The $13.85 Million NIL Mirage — What the Jaden Rashada Lawsuit Really Means
SUMMARY
Five-star quarterback Jaden Rashada’s $13.85 million NIL deal with the Florida Gators collapsed before any payments were made, exposing the risky and uncertain nature of college athlete contracts. Rashada is now suing Florida’s head coach, a top booster, and the Gator Collective for allegedly making promises they couldn’t keep, with the case moving forward in federal court. The lawsuit highlights major legal questions about NIL deals and could force schools and collectives to adopt stricter safeguards, such as proof of funds and legal oversight. The message for athletes and agents is clear: verify deals before signing, as the age of easy promises in college sports is ending.
When five-star quarterback Jaden Rashada signed a $13.85 million Name, Image, and Likeness (NIL) agreement with the Florida Gators’ booster collective, it appeared to signal a transformative moment in college football recruiting. The staggering figures and high-profile player spotlighted a new era where athletes would finally be compensated at the level many believed they deserved.
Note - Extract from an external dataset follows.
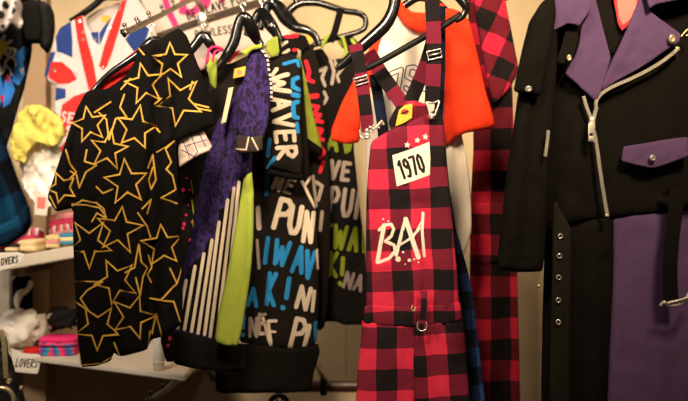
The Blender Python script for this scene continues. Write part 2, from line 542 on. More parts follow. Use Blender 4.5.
def wall_mat(name, c, sc_=6):
    k = NT(name, .75, 0, .3)
    n1 = k.noise(sc_, 5); n2 = k.noise(180, 3)
    r = k.n('ShaderNodeValToRGB'); e = r.color_ramp.elements
    e[0].position = .3; e[0].color = lin(tuple(x * .93 for x in c)); e[1].position = .7; e[1].color = lin(c)
    k.l(n1, r.inputs[0]); k.l(r.outputs[0], k.b.inputs['Base Color']); k.bump(n2, .15, .002); return k.m
WALLM = wall_mat('cream_painted_panel', (208, 184, 146))
FLOORM = wall_mat('brown_floor', (104, 84, 64), 3)
BROWN = wall_mat('brown_panel', (150, 124, 96), 4)
POST = wall_mat('tan_post', (176, 146, 112), 4)

# ------------------------------------------------------------------ the setting
WY = 3.0
bm = bmesh.new(); box_bm(bm, (0.1, WY + .05, 1.35), (4.4, .1, 2.7))
# panel joints are thin raised battens of the wall itself
for u in (345.5, 536):
    x = (u - CX) / F * WY
    box_bm(bm, (x, WY - .001, 1.0), (.006, .006, 1.3), .0015)
tag(bm_obj('wall_back', bm, WALLM, None, False), kind='structure')
bm = bmesh.new(); box_bm(bm, (0.1, 1.6, -.05), (4.4, 3.6, .1))
tag(bm_obj('floor', bm, FLOORM, None, False), kind='structure')
# tan upright on the wall behind the left-hand clothes
bm = bmesh.new(); x0 = (24 - CX) / F * 2.96; x1 = (47 - CX) / F * 2.96
box_bm(bm, ((x0 + x1) / 2, 2.975, 1.35), (x1 - x0, .05, 2.66), .004)
tag(bm_obj('trim_1', bm, POST, None, False), kind='structure')

# ------------------------------------------------------------------ wall poster with lettering
pl = Plane(205, 2.985)
inl = []
inl += [S([(163, -8), (169, 12), (176, 26)], 6.5, 1), S([(182, 11), (193, 13), (201, 4), (203, -12)], 7, 1), S([(183, 8), (184, -12)], 7, 1),
        S([(206, 6), (212, -14)], 7, 1), S([(222, 0), (221, -18)], 7, 1), S([(232, -6), (222, -12)], 7, 1)]
inl += text('BE SLAVE FOR', 186, 11.5, 8.2, -17, 1.7, 2, .75, .24)
inl += text('POWLESS POP', 195, 31, 7.5, -9, 1.5, 2, .8, .24)
tag(sheet('poster', [(138, -14), (270, -54), (292, 38), (160, 76)], pl, [fabric('poster_cloth', (226, 204, 192), .85, .08), PINKP, INK], None, .002, 2, 8, inlays=inl, nz=(.001, .03), smooth_out=0),
    'pale pink wall banner with pink brush letters and black capitals behind the chrome rail', 'poster')

# ------------------------------------------------------------------ rails
t = thing('wall_rail', 'chrome crossbar in front of the lettered banner', 'rail', W(215, 19, 2.78))
tube_px('bar', [(150, 40, 2.94), (190, 25, 2.83), (240, 9, 2.68), (262, 2, 2.60)], .0095, ARMST, t, (1.35, .8), 12, 4)
tube_px('bracket', [(150, 40, 2.94), (146, 41, 2.97), (143, 42, 2.995)], .016, STEEL, t, None, 12, 3)

def waterfall(name_label, pts, hooks, Rt, mat, arm_ell=(1, .7)):
    t = thing('display_arm', name_label, 'display arm', W(*pts[len(pts) // 2]), None)
    tube_px('arm', pts, Rt, mat, t, arm_ell, 12, 6)
    for (u, v, Y) in hooks:
        bm = sweep([W(u, v + 1, Y), W(u - .4, v - 3.5, Y), W(u - 1.6, v - 6, Y)], [.0042, .0036, .003], 8)
        for vv in bmesh.ops.create_uvsphere(bm, u_segments=10, v_segments=8, radius=.0055)['verts']: vv.co += W(u - 1.6, v - 6, Y)
        bm_obj('peg', bm, mat, t)
    # end cap
    bm = sweep([W(pts[0][0] - 2, pts[0][1] + 1, pts[0][2]), W(pts[0][0] + 1, pts[0][1] - .5, pts[0][2])], [.010, .010], 12)
    bm_obj('end_cap', bm, GUN, t)
    return t
upper_arm = waterfall('sloping chrome display arm with pegs above the star print tee',
          [(124, 33, 2.02), (145, 23, 2.18), (166, 12.5, 2.38), (188, 1, 2.62), (195, 0, 2.70), (201, 6, 2.76), (203.5, 16, 2.785), (203.5, 26, 2.785)],
          [(126, 31, 2.035), (138, 25, 2.12), (150, 19, 2.22), (163, 12.5, 2.35), (174, 7, 2.45)], .0088, ARMST)
# clamp of the arm on the crossbar
bm = bmesh.new(); box_bm(bm, W(203.5, 20, 2.77), (.028, .05, .045), .006)
bm_obj('clamp', bm, CHROME, upper_arm)

t = thing('lower_rail', 'dark maroon square rail low on the wall left of the plaid overalls', 'rail', W(330, 386, 2.86))
tube_px('bar', [(290, 386.5, 2.86), (330, 386.5, 2.86), (395, 386.5, 2.86), (440, 386.5, 2.86)], .0185, plain('maroon_enamel', (74, 44, 40), .35), t, (1, .8), 8, 2)
bm = bmesh.new(); box_bm(bm, W(425, 386.5, 2.93), (.04, .15, .035), .004); bm_obj('bracket', bm, STEEL, t)
t2 = waterfall('curved chrome hook arm clamped on the low maroon rail', [(306, 359, 2.52), (309, 360, 2.58), (313, 362, 2.68), (319, 368, 2.76), (322.5, 378, 2.81), (324, 391, 2.815)], [(309, 360, 2.57)], .010, CHROME)
bm = bmesh.new(); box_bm(bm, W(323.5, 386.5, 2.815), (.022, .05, .05), .005); bm_obj('clamp', bm, GUN, t2)
waterfall('black sloping display arm low under the star print tee', [(148, 402, 2.15), (165, 391, 2.30), (180, 379, 2.46), (197, 369, 2.64), (208, 370, 2.76), (214, 380, 2.82)],
          [(152, 399, 2.19), (164, 391.5, 2.29), (176, 383, 2.42)], .0105, GUN)
t = thing('floor_rack_wheel', 'small black round wheel low under the black and white lettered top', 'wheel', W(279, 404, 2.5))
bm = bmesh.new(); c = W(279, 404, 2.5)
q = [c + Vector((.024 * math.cos(a), 0, .024 * math.sin(a))) for a in (2 * math.pi * i / 24 for i in range(24))]
bm_obj('tyre', sweep(q, .007, 8, None, True), GUN, t)
bm = bmesh.new()
for i in range(3):
    a = math.pi * i / 3; d = Vector((.022 * math.cos(a), 0, .022 * math.sin(a)))
    b2 = sweep([c - d, c + d], [.0035, .0035], 8)
    me = bpy.data.meshes.new('tmp'); b2.to_mesh(me); b2.free(); bm.from_mesh(me); bpy.data.meshes.remove(me)
bm_obj('spokes', bm, CHROME, t)
bm_obj('stem', sweep([c + Vector((.0, 0.012, 0)), c + Vector((.0, .012, -.45)), c + Vector((.0, .012, -1.05))], .008, 8), GUN, t)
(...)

However, the excitement quickly faded when the deal unraveled before any payments were made, revealing just how precarious and legally fraught the current NIL landscape can be.
Rashada’s lawsuit targets Florida’s head coach Billy Napier, prominent booster Hugh Hathcock, and the Gator Collective, accusing them of fraudulent inducement, misrepresentation, and civil conspiracy. According to the claim, these parties allegedly promised Rashada life-changing sums to secure his commitment, despite knowing that the necessary funds were not available. A federal judge has now allowed the main claims to proceed to discovery, a phase where emails, texts, and deal documents will come under public scrutiny.
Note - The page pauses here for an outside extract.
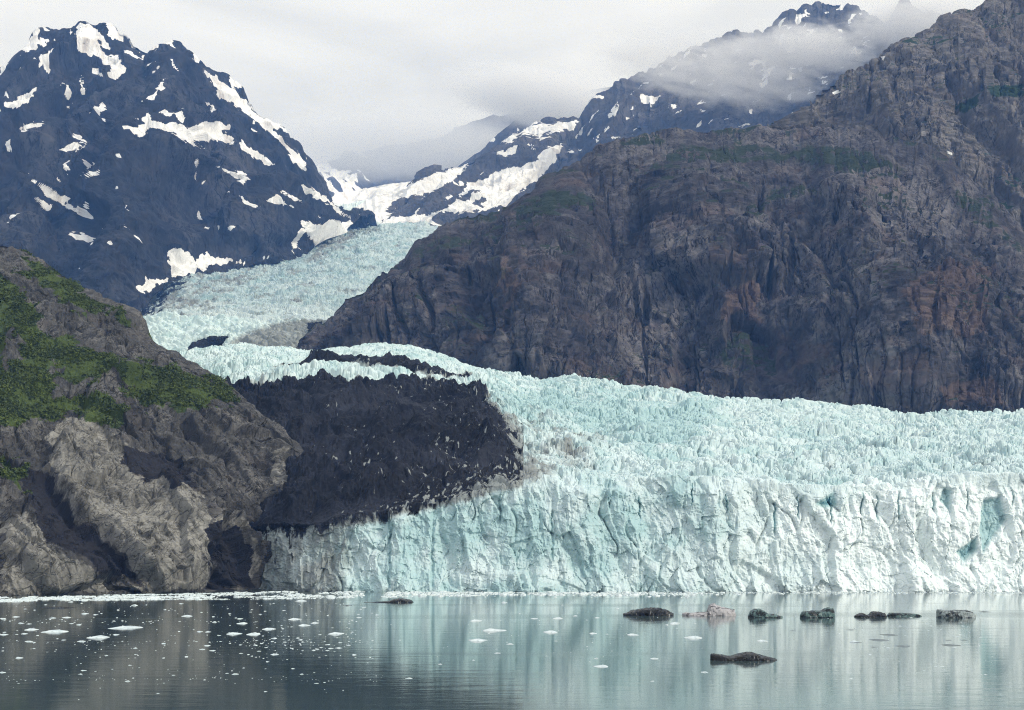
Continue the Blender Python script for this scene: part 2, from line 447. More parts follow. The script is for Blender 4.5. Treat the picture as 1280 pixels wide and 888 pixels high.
d = d + 7 * pale - 10 * scree_shade * ss(545, 600, H.py) - 26 * hole + 1.5 * fbm(H.s / 12, H.t / 12, 3, 41)
d = d * np.clip((H.P[..., 2] + 8) / 22, 0.25, 1) * (1 - .55 * ss(.85, 1, H.tt))
H.displace(d)
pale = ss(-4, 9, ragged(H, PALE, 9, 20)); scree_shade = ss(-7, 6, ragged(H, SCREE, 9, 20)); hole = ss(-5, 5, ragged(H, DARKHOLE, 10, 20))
green = ss(-13, 4, ragged(H, GREEN, 16, 34)) * (1 - ss(-3, 6, ragged(H, BARE, 16, 30)))
green = np.where(H.tt > 1, 0.7, green)
MAT_HILL = rock_mat("hillside_rock", 16, (0.022, 0.0225, 0.024), (0.076, 0.0765, 0.076), (0.19, 0.186, 0.178), (0.100, 0.091, 0.088), veg=(0.058, 0.084, 0.024), pale=(0.205, 0.202, 0.186), scree_shade=(0.024, 0.0245, 0.030), dip=-52)
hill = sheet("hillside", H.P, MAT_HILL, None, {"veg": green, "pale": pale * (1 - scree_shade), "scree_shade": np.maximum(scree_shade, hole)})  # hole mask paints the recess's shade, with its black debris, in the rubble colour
tag(hill, "steep rocky hillside with pale outcrops and green scrub at the shore left of the glacier", "hillside", kind="structure")

# scrub on the hillside: leaf clumps
def scrub(L, mask, n, name, label, size=(1.0, 2.5), leaf=0.75, per=10):
    w = np.clip(mask, 0, 1).reshape(-1).copy(); w[w < 0.42] = 0
    P = L.P.reshape(-1, 3); w *= (L.tt.reshape(-1) < 1.02)
    keep = fbm(P[:, 0] / 26, P[:, 2] / 18, 3, 55) + 0.38
    w *= np.clip(keep * 2, 0.04, 1); w *= (L.px.reshape(-1) > -420) 
    idx = rng.choice(len(w), n, p=w / w.sum())
    c = P[idx]; r = rng.uniform(*size, n) * (0.7 + 0.6 * (fbm(c[:, 0] / 15, c[:, 2] / 15, 2, 77) + .5))
    k = n * per
    cc = np.repeat(c, per, 0); rr = np.repeat(r, per)
    v = rng.normal(size=(k, 3)); v /= np.linalg.norm(v, axis=1, keepdims=True); v *= rng.random((k, 1)) ** .4
    pos = cc + v * rr[:, None] * np.array([1.15, 1.15, .75]); pos[:, 2] += rr * .45
    nn = v + rng.normal(size=(k, 3)) * .6 + np.array([0, 0, .5]); nn /= np.linalg.norm(nn, axis=1, keepdims=True)
    a = np.cross(nn, rng.normal(size=(k, 3))); a /= np.linalg.norm(a, axis=1, keepdims=True); b = np.cross(nn, a)
    sz = leaf * rng.uniform(.6, 1.3, (k, 1))
    V = np.stack([pos - a * sz - b * sz * .6, pos + a * sz - b * sz * .4, pos + a * sz * .8 + b * sz * .7, pos - a * sz * .5 + b * sz * .8], 1).reshape(-1, 3)
    tint = np.repeat(np.repeat(rng.random(n), per), 4)
    mm = NT("scrub_leaves")
    g = mm.mix(mm.rng(mm.attr("tint"), 0, 1), (0.046, 0.070, 0.018), (0.105, 0.142, 0.036))
    g = mm.mix(mm.rng(mm.noise((.03, .03, .03), 4), .40, .62), mm.mix(0.42, g, (0.02, 0.035, 0.014)), g)
    mat = mm.bsdf(g, 0.7, None, 0.2)
    o = mesh_obj(name, V, np.arange(k * 4).reshape(-1, 4), mat, None, {"tint": tint})
    return tag(o, label, "scrub", kind="stuff")
scrub(H, green, 19000, "alder_scrub", "low green alder scrub covering the upper left hillside")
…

This development is a major concern for schools, collectives, and agents who have been operating in the ambiguous space between NCAA recruiting regulations and private contract law. The case forces the uncomfortable but critical question: when does a recruiting promise cross the line and become a legally actionable lie?
If Rashada prevails in court, the outcome could set a powerful precedent, potentially reshaping the structure of NIL agreements nationwide. Schools may be compelled to implement third-party escrow accounts, require verified proof of funds, or mandate legal oversight before extending offers to athletes. Collectives could be forced to operate more like bona fide businesses, with real accountability instead of simply acting as donor clubs with generous but unreliable contributors.
For athletes, the core message is clear: do not be dazzled by flashy figures—demand proof and clarity. A deal only becomes real when it is funded, properly executed, and complies with all legal requirements. For athlete agents, this lawsuit serves as a critical reminder that due diligence is not just good practice—it is essential for survival.
While Rashada’s case is not the final chapter in NIL controversy, it is the most striking warning yet that the honeymoon phase is over. The new reality of college sports is about more than just on-field performance—it is about ensuring the money promised is actually delivered when the time comes.